Michael: No. You'd have to be pretty thick to take out insurance for a car that isn't even registered.
+++++++++++++++++++++++++++++++++
Cathy: We're always slagged off for having five stereos, but no one ever mentions they aren't paid for yet.
+++++++++++++++++++++++++++++++++
Wasn't there a refrigerator thrown out of a window, Mr Delaney?
Michael: A what?
A refrigerator. A fridge.
Michael: Well, the person who says that obviously can't tell the difference between a fridge and a telly! Imagine what their home's like! 'Anything good on the fridge tonight, dear?'
+++++++++++++++++++++++++++++++++
As in Macbeth, the comedy serves to release tension before the grim parts. And they are grim: a daughter smothered, a son stabbed in the back with scissors as he pled for his life.
At the end of the play, I didn't feel any kind of identity or kinship with these people; they weren't "just like me". But they weren't so horribly alien that I could easily dispose of them as clearly insane either. The phrase "the banality of evil" was coined to describe the behaviour of some concentration camp guards last century, and it would seem apposite here. Just your ordinary everyday lack of a moral compass, and one day you cross the line from fraud and shoplifting to murder. "Tonight thank God it's them instead of you", as the song has it.
Even a week later I'm still working through the play really in terms of my reaction to it. What is undeniable is the brilliance of the actors' assumption of their roles. They convinced totally, as totally as any performance I've ever seen. Every gesture, every hesitation, went to make up the characters. The emotion was completely genuine, and it reminded me of Simon Callow's description of the Stanislawski approach as not learning lines but becoming the character so fully that when you opened your mouth, what came out spontaneously was the lines as written, because your reaction, your feelings, were those of the character. How Kate Dickie and David McKay have the fortitude to put themselves through that night after night I can hardly bear to contemplate.
This was the first production by the new National Theatre of Scotland I'd seen, and if it's typical then there are very interesting times ahead.

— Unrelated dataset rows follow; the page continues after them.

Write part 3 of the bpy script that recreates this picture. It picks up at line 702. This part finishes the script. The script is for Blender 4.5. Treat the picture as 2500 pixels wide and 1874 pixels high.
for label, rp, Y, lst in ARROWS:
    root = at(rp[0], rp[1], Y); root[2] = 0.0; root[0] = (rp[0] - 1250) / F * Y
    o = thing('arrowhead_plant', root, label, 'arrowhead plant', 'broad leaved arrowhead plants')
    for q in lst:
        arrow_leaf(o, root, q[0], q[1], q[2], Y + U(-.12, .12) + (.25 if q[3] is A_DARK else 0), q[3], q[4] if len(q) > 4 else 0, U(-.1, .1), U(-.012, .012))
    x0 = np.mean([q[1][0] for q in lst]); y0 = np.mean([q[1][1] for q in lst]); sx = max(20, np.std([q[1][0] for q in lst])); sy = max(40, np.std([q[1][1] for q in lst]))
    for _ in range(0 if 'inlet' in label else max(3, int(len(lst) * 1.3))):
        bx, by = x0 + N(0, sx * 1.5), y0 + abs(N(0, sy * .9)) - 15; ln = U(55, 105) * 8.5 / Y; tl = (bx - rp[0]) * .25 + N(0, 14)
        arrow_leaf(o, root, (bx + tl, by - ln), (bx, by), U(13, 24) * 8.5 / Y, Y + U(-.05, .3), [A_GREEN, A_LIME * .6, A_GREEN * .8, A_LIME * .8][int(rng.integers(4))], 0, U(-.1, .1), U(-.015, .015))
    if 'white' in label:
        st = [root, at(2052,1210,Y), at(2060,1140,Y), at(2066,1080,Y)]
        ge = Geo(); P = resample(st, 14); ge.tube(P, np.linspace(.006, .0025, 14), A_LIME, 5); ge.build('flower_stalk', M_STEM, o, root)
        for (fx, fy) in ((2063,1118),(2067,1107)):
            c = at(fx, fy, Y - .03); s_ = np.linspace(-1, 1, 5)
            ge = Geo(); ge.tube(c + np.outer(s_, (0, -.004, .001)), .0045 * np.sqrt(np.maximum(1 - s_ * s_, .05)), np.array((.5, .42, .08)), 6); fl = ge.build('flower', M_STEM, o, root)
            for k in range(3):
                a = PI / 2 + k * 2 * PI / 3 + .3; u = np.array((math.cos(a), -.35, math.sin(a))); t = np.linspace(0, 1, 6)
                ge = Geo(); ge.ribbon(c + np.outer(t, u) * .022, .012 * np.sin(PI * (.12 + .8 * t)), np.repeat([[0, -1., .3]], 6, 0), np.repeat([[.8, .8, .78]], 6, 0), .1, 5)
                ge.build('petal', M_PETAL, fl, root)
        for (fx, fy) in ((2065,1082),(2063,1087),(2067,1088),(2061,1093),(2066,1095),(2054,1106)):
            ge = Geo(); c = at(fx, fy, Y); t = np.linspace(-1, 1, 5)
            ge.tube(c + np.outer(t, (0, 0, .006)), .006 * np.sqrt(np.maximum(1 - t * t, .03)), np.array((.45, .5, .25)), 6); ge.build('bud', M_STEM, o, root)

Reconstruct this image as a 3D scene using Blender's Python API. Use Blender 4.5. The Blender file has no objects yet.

I remember the ostensibly similar old Scottish Theatre Company putting on Waiting For Godot, Mr Gillie, Galileo, The Wallace, Let Wives Tak Tent and Ane Satyre of the Thrie Estaites (twice, memorably, in the Edinburgh Festival) and I have missed it since it went away. New faces, new writing, but the same commitment to excellence.
If you have the chance to see Aalst I urge you to do so; though be warned, it isn't easy viewing.